Why isn't the copy-constructor called when passing rvalue by value to function

Question

It's a thing which I missed somehow, but I am surprised. Consider the following code example:

#include <iostream>

class A
{
    int a;

public:
    A(int a) : a(a) { std::cout << "Normal constructor called." << std::endl; }
    A(const A& orig) : a(orig.a) { std::cout << "Copy constructor called." << std::endl; }
};

void testFunction1(const A arg) { std::cout << "testFunction1()" << std::endl; }
void testFunction2(const A& arg) { std::cout << "testFunction2()" << std::endl; }

int main()
{
   testFunction1(A(2));

   testFunction2(A(2));

   return 0;
}

I expected the following result:

/* Normal constructor called. */
/* Copy constructor called. */
/* testFunction1() */
/* Normal constructor called. */
/* testFunction2() */

But I was wrong. The exact result was the following:

/* Normal constructor called. */
/* testFunction1() */
/* Normal constructor called. */
/* testFunction2() */

Why wasn't the copy constructor called when I passed A(2) by value to testFunction1()? Does it mean that there is no difference between passing an rvalue by value or reference in C++98? Is it an optimization? Is A(2) and arg totally the same object in testFunction1()?

Answer 1

Is it an optimization?

Yes! It's called Copy Elision, where a copy can be elided (bypassed), if possible, depending on the compiler.

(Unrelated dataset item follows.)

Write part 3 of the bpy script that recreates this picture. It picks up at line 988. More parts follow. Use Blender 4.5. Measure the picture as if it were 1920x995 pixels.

So in your case, the compiler understands that it can get away without calling the copy constructor, and does exactly this. Note that even if you used arg, like for example calling a printing member function of A, copy elision could still be employed by the compiler, for optimization purposes. In other words, not using arg is not the cause of this behavior.

If you use an ancient compiler, or temper the settings of your current one, you will probably see the result you expected at the first place.

With c++17, copy elision would be guaranteed in this case, as Guillaume Racicot mentioned.